Cooper: Trump should take a look back

President Donald Trump, left, and Senate Minority Leader Chuck Schumer, D-N.Y., right, smirk as they discuss the president working with Democrats on various legislation recently in the White House Oval Office.
President Donald Trump, left, and Senate Minority Leader Chuck Schumer, D-N.Y., right, smirk as they discuss the president working with Democrats on various legislation recently in the White House Oval Office.

In 1986, the Gipper was gotten.

We fear the same thing is about to happen to the Donald.

Thirty-one years ago, President Ronald Reagan signed a well-meaning bill, the Immigration Reform and Control Act of 1986, into law. It offered illegal immigrants who had been living in the United States continuously since 1982 a path to citizenship. To gain temporary status, they had to pay $185 and demonstrate "good moral character." After 18 months, if they had learned English, they could become eligible for green cards. In the end, some 2.7 million got them.

What the country was supposed to have gotten in return was new surveillance technology and a bigger staff to secure the Southern border. The bill also was to impose penalties on businesses that knowingly hired or employed illegal immigrants.

A funny thing happened on the way to the enforcement side of the deal, though. With Democrats controlling the House and regaining control of the Senate a year later, it never quite got done.

The penalties on businesses were essentially gutted in order to get tacit support from the business community, and Congress didn't provide enough money to increase the border staff until after Republicans gained control of Congress in the 1994 election. In the meantime, millions more illegal immigrants streamed into the country.

On Wednesday, President Trump was reported to have agreed on a deal with Democratic Senate Minority Leader Chuck Schumer and Democratic House Minority Leader Nancy Pelosi to give the nearly 800,000 young illegal immigrants who were brought to the country as children legal status.

Of course, agreement on the Deferred Action for Childhood Arrival (DACA) participants all depends on who's talking.

Schumer and Pelosi said a deal had been reached during a working dinner to give the young immigrants, known by sympathizers as "Dreamers," full legal status. In return, they said, they would support more border security but not the wall Trump has discussed building since becoming a presidential candidate in 2015.

However, White House press secretary Sarah Sanders disputed the Democrats' version of events Wednesday, and deputy press secretary Lindsay Walters said Thursday "there was no deal, and they know that."

On Wednesday, Trump said he would insist on "massive border controls" as part of the deal, but on Thursday, he said he wouldn't insist on the border wall being part of the deal but vowed it "will come later."

The president also said Republican Senate Majority Leader Mitch McConnell and Speaker of the House Paul Ryan are behind him.
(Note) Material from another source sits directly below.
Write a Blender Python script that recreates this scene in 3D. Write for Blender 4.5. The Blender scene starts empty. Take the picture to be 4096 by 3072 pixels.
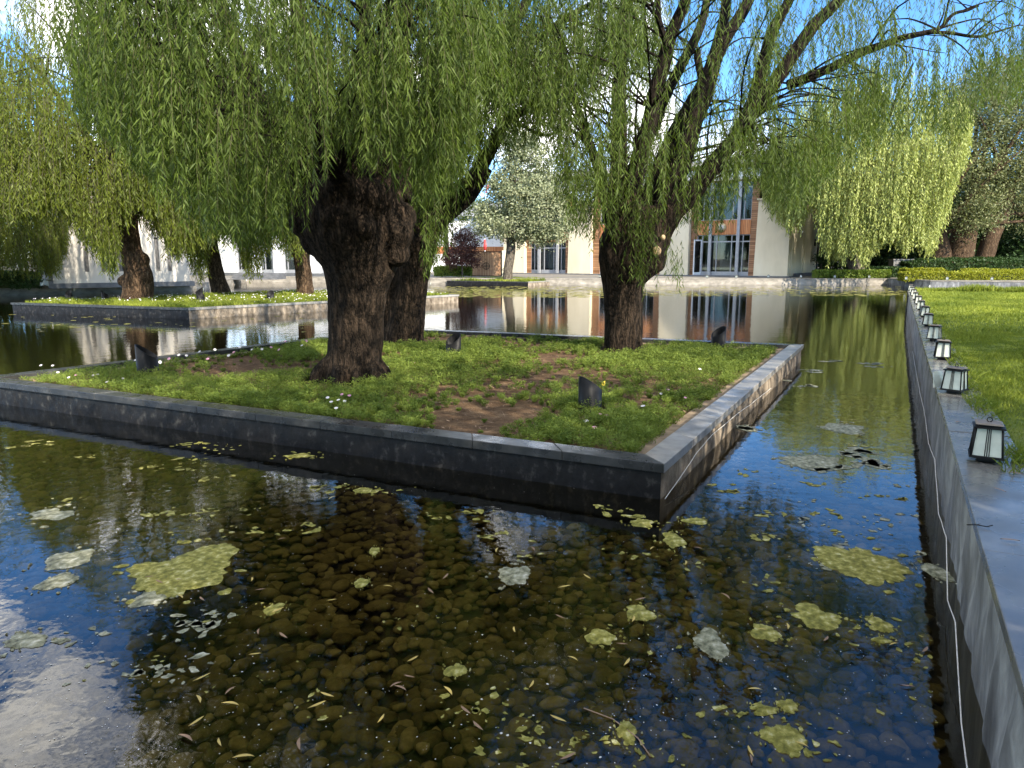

That support doesn't go for the entire party, though.

U.S. Rep. Steve King, R-Iowa, said if reports of the deal were true, "no promise [by the president] is credible," and his base is "blown up, destroyed, irreparable and disillusioned beyond repair."

Trump, who said during the campaign there would be no amnesty for the young people, many of whom have now grown up and gotten jobs, tweeted Thursday that nobody wants "to throw out good, educated and accomplished young people" who "have been in our country for many years through no fault of their own."

Schumer, the president's new trading partner, on Thursday called the idea of a wall "a medieval solution for a modern problem, a 'Game of Thrones' idea for a world that is a lot closer to 'Star Wars.'" He said Democrats, instead, were for "sensible border security."

Trump should understand what Reagan apparently didn't, but should have. Democrats don't want "border security" now, and they didn't then. They realized then and they realize now that illegal immigrants made "legal" and wrapped in loads of government benefits championed by Democrats will become Democratic voters. They'll agree to whatever's necessary now to get the "Dreamers" legalized, then water down any enforcement measures.

Unfortunately, Schumer and Pelosi were able to catch the president when he wanted a win. A replacement for the Affordable Care Act has not been passed, a sensible tax reform package has not taken wing, and a temporary travel ban has been battered in courts.

Trump agreed with the two Democrats last week on a short-term extension on government spending and borrowing authority and heard praise for it. And if this president likes anything, it's praise.

A DACA deal, once done, would give him more.

And, said one Republican, he may as well deal with Democrats. Republicans are too divided.

"People that say, well Congress, why is it acting this way, and why can't the speaker stop this?" U.S. Rep. Dave Trott, R-Mich., said on MSNBC. "I have a little news flash for everyone. We don't have a governing majority in Congress.

"We don't have 218 reliable Republican votes in the House the speaker can count on, and we don't have 60 senators in the Senate," he said.

As long as he gives them what they want, then, Democrats will deal with Trump for four years and praise him when they do. But it might do him good to look back at Reagan and see how much reform and control his Immigration Reform and Control Act had once Democrats got through with it.